I wish pilots wouldn’t announce it.
“Ladies and gentleman,” he announced to our plane, “we’re going to be a bit delayed. Right now they’ve closed down one flight path for us due to some severe oncoming storms, so we’re trying to find another one.”
I did not need to know this. I did not want to know this. I am a nervous flier and I would have been far better off not knowing. Tell me we’re delayed, sure, but don’t tell me why, especially when the why sounds like impending doom. I had hoped for a relaxing flight home from our vacation (and my ten-day blogging break) and “oncoming storms” were not what I wanted to hear about.
What’s worse is that I had way too much time to think about those “oncoming storms” as we taxied for a full hour on the runway, the pilots going back and forth with ground control to try to figure out where on earth we could fly safely. People around us grumbled. A baby cried. A few seats ahead, a guy – whom I knew to be a frequent flier because of an earlier conversation – sighed and consulted his cell phone. “They’re taking forever,” he muttered. “Those storms are going to be right on top of us.”
More announcements. A new route was opened. The flight attendant assured us we would take off soon…if we had the fuel. And then, suddenly, the announcement: third in line for takeoff. “We will reach altitude at 10,000 feet,” the flight attendant told us, “to fly low and avoid the storms. Please keep your seatbelts on for the duration of the flight.”
Translation: this is going to be a rough ride.
We took off. And at some point I looked to my right, through the window, and was both terrified and amazed: we were literally flying at the edge of a storm. I could see the lightning flashes inside black clouds. And the storm was huge. From my perspective, in the air, it looked like a roiling black mass lit from within, seething over the city below us.
“Dude,” said the guy in the next aisle as he peered out the window. “That’s awesome.”
And you know what? It was.
Yeah, the plane ride was a little bumpy. But it wasn’t as bad as I’d feared. And even though it was bizarre and terrifying to literally fly alongside a storm, it was also strangely comforting to know that it wasn’t going to harm us. Somehow, out of all the flight paths available – most of which had been closed down because they went directly into the heart of the bad weather – ground control and our flight crew had worked together an arrow-shot path through all the chaos to our destination.

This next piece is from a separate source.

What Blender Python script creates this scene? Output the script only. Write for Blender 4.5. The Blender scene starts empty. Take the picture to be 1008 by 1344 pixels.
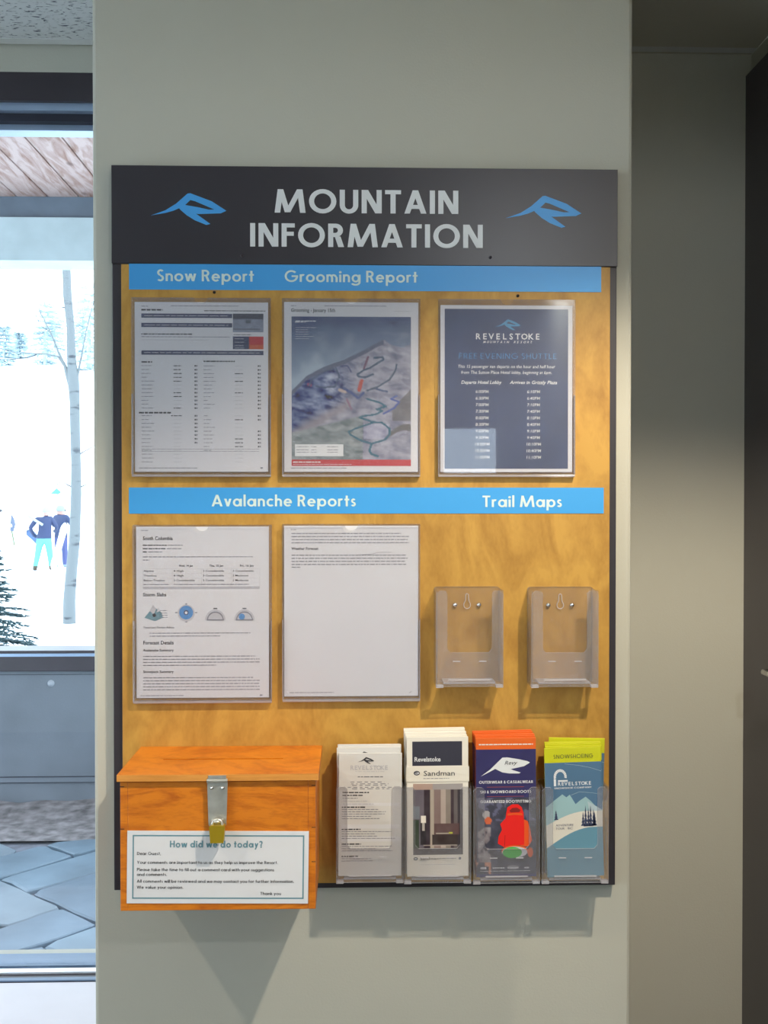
import bpy, bmesh, math, random
from mathutils import Vector, Matrix, Euler
R = math.radians
random.seed(7)
SC = bpy.context.scene
COL = SC.collection

# ------------------------------------------------------------------ camera
CAM = Vector((-0.022, -1.76, 1.55))
FPX, YAW, PITCH = 1400.0, R(1.683), R(-0.683)
cd = bpy.data.cameras.new('camera'); cam = bpy.data.objects.new('camera', cd); COL.objects.link(cam)
cam.location = CAM
cam.rotation_euler = (math.pi/2 + PITCH, 0, -YAW)
cd.sensor_fit = 'VERTICAL'; cd.sensor_height = 36; cd.sensor_width = 27
cd.lens = 36*FPX/1344
cd.clip_start = .05; cd.clip_end = 500
SC.camera = cam
# ------------------------------------------------------------------ sky and exposure
w = bpy.data.worlds.new('overcast_sky'); SC.world = w; w.use_nodes = True
bgn = w.node_tree.nodes['Background']; bgn.inputs[0].default_value = (.74, .88, 1, 1); bgn.inputs[1].default_value = 5.5
SC.view_settings.view_transform = 'Standard'; SC.view_settings.look = 'None'
SC.view_settings.gamma = 1; SC.view_settings.exposure = 0.0
SC.view_settings.use_curve_mapping = False
LAMPS = dict(right=100, left=44, rear_fill=28)

# ------------------------------------------------------------------ helpers
FWD = Vector((math.sin(YAW)*math.cos(PITCH), math.cos(YAW)*math.cos(PITCH), math.sin(PITCH)))
RGT = Vector((math.cos(YAW), -math.sin(YAW), 0)); UPV = RGT.cross(FWD)
def at(px, py, Y):
    "the point of the plane y = Y that the photograph shows at pixel px, py"
    d = FWD + RGT*((px-504)/FPX) + UPV*((672-py)/FPX)
    t = (Y-CAM.y)/d.y
    return CAM + d*t
def X(px, Y, py=672): return at(px, py, Y).x
def Z(py, Y, px=504): return at(px, py, Y).z
def onfloor(px, py, z):
    d = FWD + RGT*((px-504)/FPX) + UPV*((672-py)/FPX)
    return CAM + d*((z-CAM.z)/d.z)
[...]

I had forgotten, in my nervousness, that these people know what they are doing. They know it really, really well.
The thing is, when we’re in the storms – or alongside them – it’s easy to over-value our own judgment and to under-value the judgment of those who know best. I know what I’m looking at, we think. That’s a storm, is what it is. There’s no way to get through that safely. What are they thinking? Do they not see how the weather’s moving? Do they not notice those storms are right on top of us?
Of course they know. Of course they see. It’s their business to know and see and figure it out. And in our own personal private storms, when the chaos of life has washed up over everything and looms large in our judgment, it’s God’s business to know and see what is best for us. To figure out that arrow-shot path through all the darkness. To go about the business of getting us through.
Because that is what He has promised – that He will see us through.
So the next time you’re headed into a storm or are sitting beside one, and God keeps pulling you in the direction that you don’t want to go, reconsider your perspective. Reflect that going through storms warps our judgment and shifts our priorities, not always in the best sorts of ways. We can’t see it all. We don’t have the expertise. And it’s better to leave the work of getting through to the One who has the eyes to see all and the wisdom to make the proper choices required.